* **PROMPT**: Repeat every line exactly, keeping the pictures out of the copy.

* **SUPPLIED DATA**:
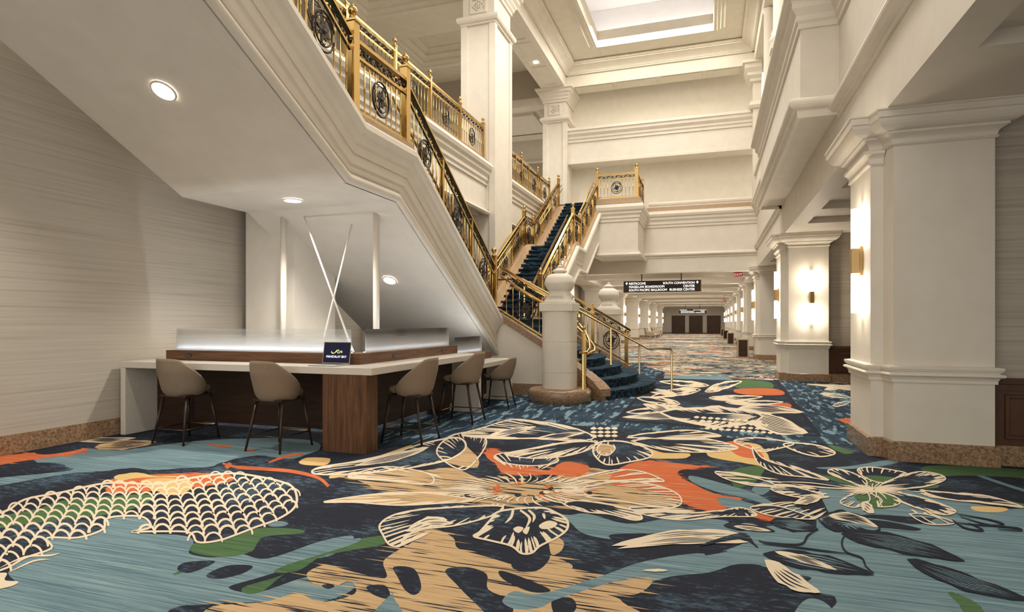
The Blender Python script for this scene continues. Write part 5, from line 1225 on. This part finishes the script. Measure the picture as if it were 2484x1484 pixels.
# lilies on the right
cx, cy = 2120, 1188
for o_, n_, f_ in (([(2095, 1180), (2050, 1165), (2010, 1148), (2020, 1138), (2060, 1145), (2100, 1165)], 20, 'navy'), ([(2080, 1140), (2110, 1134), (2160, 1140), (2200, 1150), (2180, 1165), (2140, 1172), (2100, 1160)], 24, None),
               ([(2135, 1180), (2180, 1158), (2230, 1145), (2280, 1152), (2292, 1165), (2250, 1180), (2190, 1186)], 34, 'navy'), ([(2130, 1190), (2200, 1200), (2260, 1215), (2318, 1240), (2290, 1250), (2230, 1235), (2170, 1212)], 34, 'navy'),
               ([(2110, 1195), (2150, 1198), (2185, 1215), (2170, 1228), (2130, 1230), (2140, 1215)], 16, 'green'), ([(2095, 1190), (2050, 1208), (2040, 1222), (2075, 1232), (2110, 1215)], 16, None),
               ([(2240, 1192), (2320, 1198), (2400, 1205), (2484, 1232), (2400, 1222), (2300, 1212)], 30, 'navy'), ([(2210, 1250), (2240, 1248), (2300, 1262), (2310, 1272), (2250, 1272)], 6, None),
               ([(1735, 1145), (1780, 1150), (1850, 1165), (1880, 1180), (1820, 1178), (1760, 1162)], 24, None), ([(1870, 1186), (1900, 1178), (1960, 1190), (2000, 1206), (1960, 1210), (1900, 1200)], 24, 'navy'),
               ([(1820, 1232), (1880, 1228), (1940, 1245), (1975, 1260), (1920, 1258), (1860, 1250)], 18, 'navy')): bloom(o_, (cx, cy), n_, f_, 3.4, 3, (.06, .3))
zq_ = lay()
for i in range(26):
    a = i*2*math.pi/26; r = random.uniform(.5, 1)
    stroke([(cx, cy), (cx+60*r*math.cos(a), cy+14*r*math.sin(a)), (cx+125*r*math.cos(a+.1), cy+26*r*math.sin(a+.1))], 3.2, 'cream', (.9, .05), zq_)
stroke([(2110, 1188), (2000, 1184), (1920, 1174)], 4, 'cream', (.9, .1)); stroke([(1880, 1170), (1960, 1172), (2040, 1182)], 3, 'cream', (.2, .6))
hatchpatch((1995, 1205), (1925, 1222), 13, 0, 5); hatchpatch((2090, 1220), (2120, 1246), 10, 0, 3)
# dark lily and its stem lower right
petal((1985, 1260), (2135, 1285), 34, -4, 'teal', 'line', 6, 12, .7, 4)
hatchpatch((2010, 1252), (2130, 1280), 13, -8, 8, 'cream')
hatchpatch((1870, 1265), (1985, 1285), 20, 0, 7, 'navy', 'teal'); hatchpatch((1755, 1275), (1880, 1290), 14, -4, 3, 'navy', 'cream'); hatchpatch((1780, 1278), (1870, 1290), 6, 0, 2, 'cream')
hatchpatch((2040, 1295), (2340, 1362), 26, -6, 9, 'line', 'teal', 1.6); hatchpatch((2200, 1358), (2500, 1458), 22, 8, 8, 'line', 'teal', 1.8)
hatchpatch((1850, 1345), (2120, 1395), 28, -4, 6, 'line', 'teal', 3); hatchpatch((1880, 1340), (2030, 1385), 9, -3, 5, 'cream', 'line'); hatchpatch((1855, 1360), (1990, 1440), 20, 10, 4, 'cream', 'line', 4)
for q in ([(2055, 1292), (2042, 1315), (2052, 1340), (2090, 1355), (2100, 1375), (2120, 1392)], [(1985, 1285), (1960, 1300), (1940, 1322), (1860, 1318), (1840, 1312)], [(1850, 1320), (1940, 1330), (2000, 1338), (2060, 1345)],
          [(2320, 1248), (2400, 1262), (2435, 1275), (2380, 1275), (2310, 1268)], [(2330, 1255), (2400, 1275), (2465, 1282), (2475, 1288), (2420, 1285)], [(2310, 1262), (2340, 1282), (2385, 1288), (2350, 1270)]): stroke(q, 5, 'line', (.4, .4))
# panels between the right columns
poly('blue', [(1900, 925), (2068, 932), (2068, 1030), (1945, 924)], False)
for B, T, w_, b_, n_ in (((2000, 945), (2064, 935), 6, 0, 4), ((1990, 955), (2064, 965), 7, 0, 4), ((2020, 985), (2064, 975), 6, 0, 3)): petal(B, T, w_, b_, 'teal', 'cream', 3, n_)
poly('orange', [(2030, 1018), (2066, 1014), (2066, 1036)], False); poly('cream', [(1960, 932), (2068, 936), (2068, 948), (2010, 940)], ragged=.6)
struct(cpt.build('floor', [YN[k] for k in KEYS]))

* **PROBLEM SOLUTION**:
The Blender Python script for this scene continues. Write part 5, from line 1225 on. This part finishes the script. Measure the picture as if it were 2484x1484 pixels.
# lilies on the right
cx, cy = 2120, 1188
for o_, n_, f_ in (([(2095, 1180), (2050, 1165), (2010, 1148), (2020, 1138), (2060, 1145), (2100, 1165)], 20, 'navy'), ([(2080, 1140), (2110, 1134), (2160, 1140), (2200, 1150), (2180, 1165), (2140, 1172), (2100, 1160)], 24, None),
               ([(2135, 1180), (2180, 1158), (2230, 1145), (2280, 1152), (2292, 1165), (2250, 1180), (2190, 1186)], 34, 'navy'), ([(2130, 1190), (2200, 1200), (2260, 1215), (2318, 1240), (2290, 1250), (2230, 1235), (2170, 1212)], 34, 'navy'),
               ([(2110, 1195), (2150, 1198), (2185, 1215), (2170, 1228), (2130, 1230), (2140, 1215)], 16, 'green'), ([(2095, 1190), (2050, 1208), (2040, 1222), (2075, 1232), (2110, 1215)], 16, None),
               ([(2240, 1192), (2320, 1198), (2400, 1205), (2484, 1232), (2400, 1222), (2300, 1212)], 30, 'navy'), ([(2210, 1250), (2240, 1248), (2300, 1262), (2310, 1272), (2250, 1272)], 6, None),
               ([(1735, 1145), (1780, 1150), (1850, 1165), (1880, 1180), (1820, 1178), (1760, 1162)], 24, None), ([(1870, 1186), (1900, 1178), (1960, 1190), (2000, 1206), (1960, 1210), (1900, 1200)], 24, 'navy'),
               ([(1820, 1232), (1880, 1228), (1940, 1245), (1975, 1260), (1920, 1258), (1860, 1250)], 18, 'navy')): bloom(o_, (cx, cy), n_, f_, 3.4, 3, (.06, .3))
zq_ = lay()
for i in range(26):
    a = i*2*math.pi/26; r = random.uniform(.5, 1)
    stroke([(cx, cy), (cx+60*r*math.cos(a), cy+14*r*math.sin(a)), (cx+125*r*math.cos(a+.1), cy+26*r*math.sin(a+.1))], 3.2, 'cream', (.9, .05), zq_)
stroke([(2110, 1188), (2000, 1184), (1920, 1174)], 4, 'cream', (.9, .1)); stroke([(1880, 1170), (1960, 1172), (2040, 1182)], 3, 'cream', (.2, .6))
hatchpatch((1995, 1205), (1925, 1222), 13, 0, 5); hatchpatch((2090, 1220), (2120, 1246), 10, 0, 3)
# dark lily and its stem lower right
petal((1985, 1260), (2135, 1285), 34, -4, 'teal', 'line', 6, 12, .7, 4)
hatchpatch((2010, 1252), (2130, 1280), 13, -8, 8, 'cream')
hatchpatch((1870, 1265), (1985, 1285), 20, 0, 7, 'navy', 'teal'); hatchpatch((1755, 1275), (1880, 1290), 14, -4, 3, 'navy', 'cream'); hatchpatch((1780, 1278), (1870, 1290), 6, 0, 2, 'cream')
hatchpatch((2040, 1295), (2340, 1362), 26, -6, 9, 'line', 'teal', 1.6); hatchpatch((2200, 1358), (2500, 1458), 22, 8, 8, 'line', 'teal', 1.8)
hatchpatch((1850, 1345), (2120, 1395), 28, -4, 6, 'line', 'teal', 3); hatchpatch((1880, 1340), (2030, 1385), 9, -3, 5, 'cream', 'line'); hatchpatch((1855, 1360), (1990, 1440), 20, 10, 4, 'cream', 'line', 4)
for q in ([(2055, 1292), (2042, 1315), (2052, 1340), (2090, 1355), (2100, 1375), (2120, 1392)], [(1985, 1285), (1960, 1300), (1940, 1322), (1860, 1318), (1840, 1312)], [(1850, 1320), (1940, 1330), (2000, 1338), (2060, 1345)],
          [(2320, 1248), (2400, 1262), (2435, 1275), (2380, 1275), (2310, 1268)], [(2330, 1255), (2400, 1275), (2465, 1282), (2475, 1288), (2420, 1285)], [(2310, 1262), (2340, 1282), (2385, 1288), (2350, 1270)]): stroke(q, 5, 'line', (.4, .4))
# panels between the right columns
poly('blue', [(1900, 925), (2068, 932), (2068, 1030), (1945, 924)], False)
for B, T, w_, b_, n_ in (((2000, 945), (2064, 935), 6, 0, 4), ((1990, 955), (2064, 965), 7, 0, 4), ((2020, 985), (2064, 975), 6, 0, 3)): petal(B, T, w_, b_, 'teal', 'cream', 3, n_)
poly('orange', [(2030, 1018), (2066, 1014), (2066, 1036)], False); poly('cream', [(1960, 932), (2068, 936), (2068, 948), (2010, 940)], ragged=.6)
struct(cpt.build('floor', [YN[k] for k in KEYS]))